RECORDED INFORMATION:
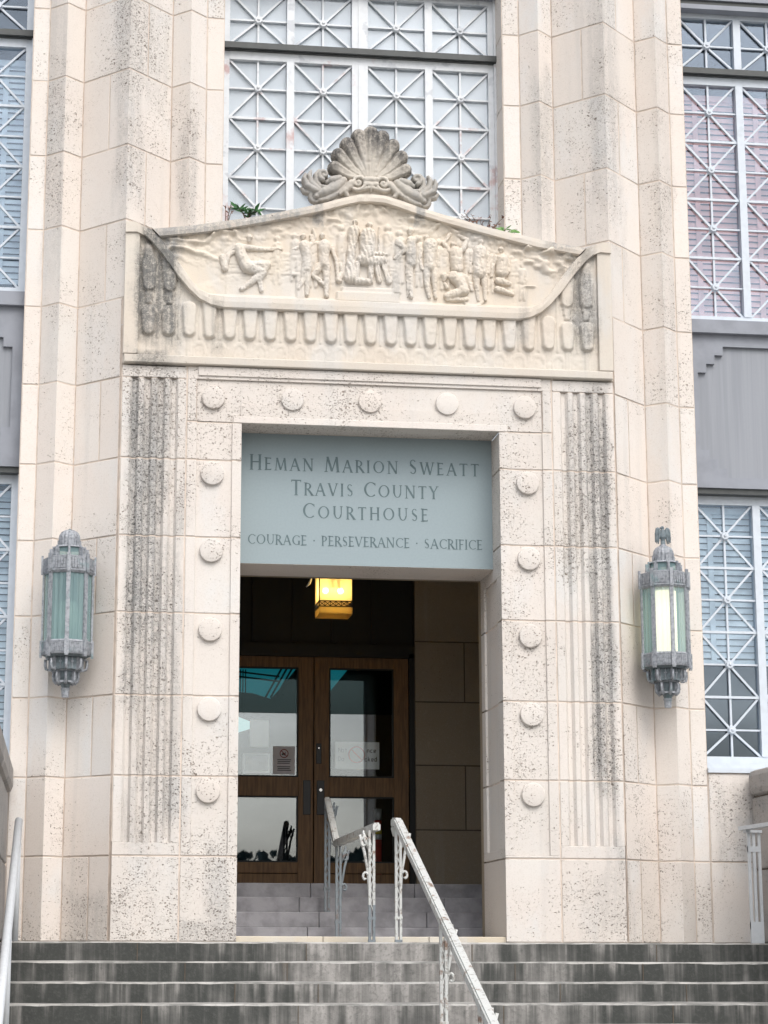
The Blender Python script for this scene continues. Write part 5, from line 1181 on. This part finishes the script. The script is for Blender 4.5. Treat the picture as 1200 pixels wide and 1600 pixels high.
# ---------------------------------------------------------------- weeds on the pediment ledge
def leafy(name, loc, label, n, spread, hgt, mat, size, stems=3, cat='weed'):
    o = empty(name, loc); tag(o, label, cat); rs = random.Random(label)
    mb = MB(); sm = MB(); tips = []
    for i in range(stems):
        a = rs.uniform(0, 6.28); tx, ty, tz = spread*rs.uniform(-1, 1), -spread*.5*rs.random(), hgt*rs.uniform(.5, 1)
        P = [(0, 0, -.02), (tx*.4, ty*.4, tz*.6), (tx, ty, tz)]; sm.tube(P, [.005, .004, .002], 'stem', 5); tips.append(P)
    for i in range(n):
        P = tips[i % stems]; t = rs.uniform(.25, 1.05); b = Vector(P[1]).lerp(Vector(P[2]), max(0, t*1.3-.3)) if t > .3 else Vector(P[0]).lerp(Vector(P[1]), t*2)
        d = Vector((rs.uniform(-1, 1), rs.uniform(-1, .3), rs.uniform(-.35, .75))).normalized(); l = size*rs.uniform(.6, 1.3); u = d.cross(Vector((rs.uniform(-.4, .4), -1, .6))).normalized()*l*.20; nn = d.cross(u).normalized()*l*.06
        mb.add([b[:], (b+d*l*.35+u)[:], (b+d*l*.4+nn)[:], (b+d*l*.35-u)[:], (b+d*l*.75+u*.6)[:], (b+d*l*.75+nn*.6)[:], (b+d*l*.75-u*.6)[:], (b+d*l)[:]], [(0, 1, 2), (0, 2, 3), (1, 4, 5, 2), (2, 5, 6, 3), (4, 7, 5), (5, 7, 6)], mat)
    mb.build('leaves', o); sm.build('stems', o); return o
leafy('weed', (-.96, .14, 5.545), 'bushy dark green weed on the left slope of the pediment', 44, .085, .085, 'leaf', .075, 5)
leafy('weed', (1.10, .20, 5.50), 'small bright green sprig on the right slope of the pediment', 12, .07, .09, 'leaf2', .09, 3)
leafy('weed', (.98, .36, 5.51), 'dried reddish brown weed in the right corner below the window', 60, .20, .24, 'dry', .035, 12)
leafy('weed', (-1.10, .40, 5.48), 'thin dry brown stalk in the left corner below the window', 14, .05, .30, 'dry', .03, 3)

# ---------------------------------------------------------------- across the street: a distant belt of trees (seen in the door glass)
mb = MB(); rs = np.random.RandomState(5)
for i in range(15000):
    x = rs.uniform(-60, 75); top = 3.6+.6*float(vnoise(np.array(x*.13), np.array(2.)))+1.1*float(vnoise(np.array(x*.5), np.array(7.))); z = -1.4+(top+1.4)*rs.rand()**.7; y = -70-7*rs.rand()
    a, b = rs.uniform(0, 6.28), rs.uniform(-.8, .8); s = rs.uniform(.15, .36); u = Vector((math.cos(a), math.sin(a), b))*s; v = Vector((-math.sin(a)*b, .3, 1))*s*.7; c = Vector((x, y, z))
    mb.add([(c-u-v)[:], (c+u-v*.6)[:], (c+u*.7+v)[:], (c-u*.8+v*.8)[:]], [(0, 1, 2, 3)], 'farleaf')
o = mb.build('distant_tree_belt'); tag(o, kind='stuff'); tag(o, 'belt of distant dark trees mirrored in the door glass', 'trees')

WORK TO COMPLETE:
Restate, line by line and word for word, everything from the top of the material through the line that contains "leafy('weed', (-1.10, .40, 5.48), 'thin". Leave pictures out.

CORRECT ANSWER:
The Blender Python script for this scene continues. Write part 5, from line 1181 on. This part finishes the script. The script is for Blender 4.5. Treat the picture as 1200 pixels wide and 1600 pixels high.
# ---------------------------------------------------------------- weeds on the pediment ledge
def leafy(name, loc, label, n, spread, hgt, mat, size, stems=3, cat='weed'):
    o = empty(name, loc); tag(o, label, cat); rs = random.Random(label)
    mb = MB(); sm = MB(); tips = []
    for i in range(stems):
        a = rs.uniform(0, 6.28); tx, ty, tz = spread*rs.uniform(-1, 1), -spread*.5*rs.random(), hgt*rs.uniform(.5, 1)
        P = [(0, 0, -.02), (tx*.4, ty*.4, tz*.6), (tx, ty, tz)]; sm.tube(P, [.005, .004, .002], 'stem', 5); tips.append(P)
    for i in range(n):
        P = tips[i % stems]; t = rs.uniform(.25, 1.05); b = Vector(P[1]).lerp(Vector(P[2]), max(0, t*1.3-.3)) if t > .3 else Vector(P[0]).lerp(Vector(P[1]), t*2)
        d = Vector((rs.uniform(-1, 1), rs.uniform(-1, .3), rs.uniform(-.35, .75))).normalized(); l = size*rs.uniform(.6, 1.3); u = d.cross(Vector((rs.uniform(-.4, .4), -1, .6))).normalized()*l*.20; nn = d.cross(u).normalized()*l*.06
        mb.add([b[:], (b+d*l*.35+u)[:], (b+d*l*.4+nn)[:], (b+d*l*.35-u)[:], (b+d*l*.75+u*.6)[:], (b+d*l*.75+nn*.6)[:], (b+d*l*.75-u*.6)[:], (b+d*l)[:]], [(0, 1, 2), (0, 2, 3), (1, 4, 5, 2), (2, 5, 6, 3), (4, 7, 5), (5, 7, 6)], mat)
    mb.build('leaves', o); sm.build('stems', o); return o
leafy('weed', (-.96, .14, 5.545), 'bushy dark green weed on the left slope of the pediment', 44, .085, .085, 'leaf', .075, 5)
leafy('weed', (1.10, .20, 5.50), 'small bright green sprig on the right slope of the pediment', 12, .07, .09, 'leaf2', .09, 3)
leafy('weed', (.98, .36, 5.51), 'dried reddish brown weed in the right corner below the window', 60, .20, .24, 'dry', .035, 12)
leafy('weed', (-1.10, .40, 5.48), 'thin dry brown stalk in the left corner below the window', 14, .05, .30, 'dry', .03, 3)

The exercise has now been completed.